Entries with scene source code:
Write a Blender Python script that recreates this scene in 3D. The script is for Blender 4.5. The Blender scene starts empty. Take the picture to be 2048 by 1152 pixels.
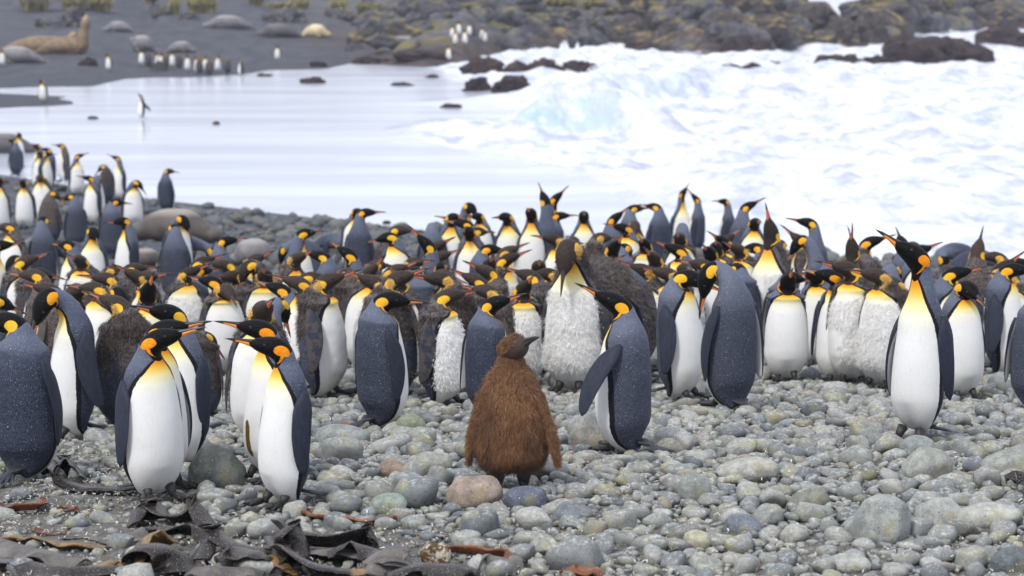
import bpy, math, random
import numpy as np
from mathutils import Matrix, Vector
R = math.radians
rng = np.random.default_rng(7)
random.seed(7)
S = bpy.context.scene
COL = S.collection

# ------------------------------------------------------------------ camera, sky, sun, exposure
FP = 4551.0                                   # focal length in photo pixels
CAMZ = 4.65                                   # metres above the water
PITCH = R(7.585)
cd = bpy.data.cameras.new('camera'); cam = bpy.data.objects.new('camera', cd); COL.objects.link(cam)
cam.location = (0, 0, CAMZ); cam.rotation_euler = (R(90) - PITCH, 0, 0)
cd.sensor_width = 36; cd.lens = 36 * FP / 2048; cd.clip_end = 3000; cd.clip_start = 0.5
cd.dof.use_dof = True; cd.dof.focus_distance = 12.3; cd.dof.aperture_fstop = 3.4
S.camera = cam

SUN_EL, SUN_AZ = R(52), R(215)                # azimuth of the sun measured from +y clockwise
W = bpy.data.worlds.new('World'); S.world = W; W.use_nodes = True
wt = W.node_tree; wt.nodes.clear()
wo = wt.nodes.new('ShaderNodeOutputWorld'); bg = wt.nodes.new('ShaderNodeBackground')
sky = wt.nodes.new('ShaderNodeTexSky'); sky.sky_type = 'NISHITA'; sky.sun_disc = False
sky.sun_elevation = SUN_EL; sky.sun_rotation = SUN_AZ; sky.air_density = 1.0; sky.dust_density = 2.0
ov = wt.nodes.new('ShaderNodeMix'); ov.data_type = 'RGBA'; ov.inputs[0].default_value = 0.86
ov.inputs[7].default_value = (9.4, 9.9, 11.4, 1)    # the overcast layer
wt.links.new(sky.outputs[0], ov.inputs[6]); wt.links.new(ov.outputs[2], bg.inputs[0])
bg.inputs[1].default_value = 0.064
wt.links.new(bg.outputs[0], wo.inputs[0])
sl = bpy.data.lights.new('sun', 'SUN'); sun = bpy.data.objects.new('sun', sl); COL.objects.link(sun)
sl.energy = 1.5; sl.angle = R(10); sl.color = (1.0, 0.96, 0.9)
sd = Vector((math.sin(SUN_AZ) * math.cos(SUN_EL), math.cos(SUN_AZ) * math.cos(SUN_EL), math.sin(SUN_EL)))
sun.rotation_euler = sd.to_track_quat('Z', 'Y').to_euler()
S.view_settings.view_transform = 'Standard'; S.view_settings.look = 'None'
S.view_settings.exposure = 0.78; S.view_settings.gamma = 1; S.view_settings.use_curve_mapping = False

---

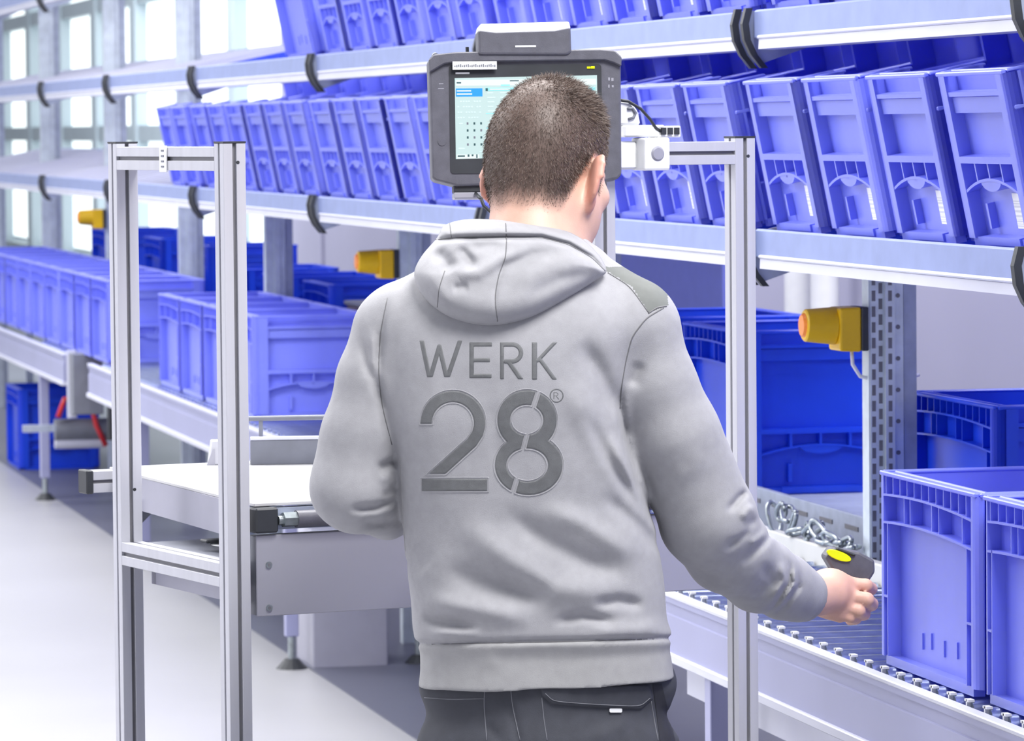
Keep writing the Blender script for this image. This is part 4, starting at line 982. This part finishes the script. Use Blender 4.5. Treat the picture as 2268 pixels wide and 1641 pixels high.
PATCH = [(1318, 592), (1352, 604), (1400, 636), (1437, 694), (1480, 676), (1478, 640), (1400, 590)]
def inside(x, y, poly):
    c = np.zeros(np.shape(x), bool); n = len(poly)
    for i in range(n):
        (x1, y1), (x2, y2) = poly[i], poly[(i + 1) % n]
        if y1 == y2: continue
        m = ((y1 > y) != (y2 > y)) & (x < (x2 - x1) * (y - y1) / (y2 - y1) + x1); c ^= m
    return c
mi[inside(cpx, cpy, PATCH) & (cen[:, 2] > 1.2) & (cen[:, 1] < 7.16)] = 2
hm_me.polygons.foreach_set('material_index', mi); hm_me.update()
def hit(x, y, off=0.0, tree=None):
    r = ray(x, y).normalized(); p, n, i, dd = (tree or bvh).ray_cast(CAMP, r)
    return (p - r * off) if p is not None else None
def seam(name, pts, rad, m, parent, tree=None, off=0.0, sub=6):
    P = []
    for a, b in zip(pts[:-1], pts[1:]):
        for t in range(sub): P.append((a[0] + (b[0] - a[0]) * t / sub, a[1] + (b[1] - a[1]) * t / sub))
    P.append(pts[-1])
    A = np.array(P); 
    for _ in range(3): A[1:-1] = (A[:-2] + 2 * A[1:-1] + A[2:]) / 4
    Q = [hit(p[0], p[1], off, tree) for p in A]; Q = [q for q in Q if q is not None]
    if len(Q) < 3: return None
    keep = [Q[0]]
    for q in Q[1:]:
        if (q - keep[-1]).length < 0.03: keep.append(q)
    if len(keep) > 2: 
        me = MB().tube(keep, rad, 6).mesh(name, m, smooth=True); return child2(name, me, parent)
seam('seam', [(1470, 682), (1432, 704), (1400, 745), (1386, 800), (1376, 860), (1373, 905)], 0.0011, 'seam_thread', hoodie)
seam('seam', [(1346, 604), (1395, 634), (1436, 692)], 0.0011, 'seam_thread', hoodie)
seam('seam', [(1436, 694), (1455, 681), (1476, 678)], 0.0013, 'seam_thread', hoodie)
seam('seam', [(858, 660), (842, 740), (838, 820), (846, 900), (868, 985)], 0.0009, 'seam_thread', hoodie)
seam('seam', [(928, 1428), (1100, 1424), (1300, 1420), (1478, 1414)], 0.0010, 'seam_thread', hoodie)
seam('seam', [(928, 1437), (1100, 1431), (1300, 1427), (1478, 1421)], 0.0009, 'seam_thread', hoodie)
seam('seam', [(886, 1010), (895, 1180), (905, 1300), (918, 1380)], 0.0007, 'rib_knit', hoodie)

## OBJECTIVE
Return the material from the line containing "Write a Blender" through the line containing "COL = S.collection", exactly and in full, but without its pictures.

## REPLY TO THE EXERCISE
Write a Blender Python script that recreates this scene in 3D. The script is for Blender 4.5. The Blender scene starts empty. Take the picture to be 2048 by 1152 pixels.
import bpy, math, random
import numpy as np
from mathutils import Matrix, Vector
R = math.radians
rng = np.random.default_rng(7)
random.seed(7)
S = bpy.context.scene
COL = S.collection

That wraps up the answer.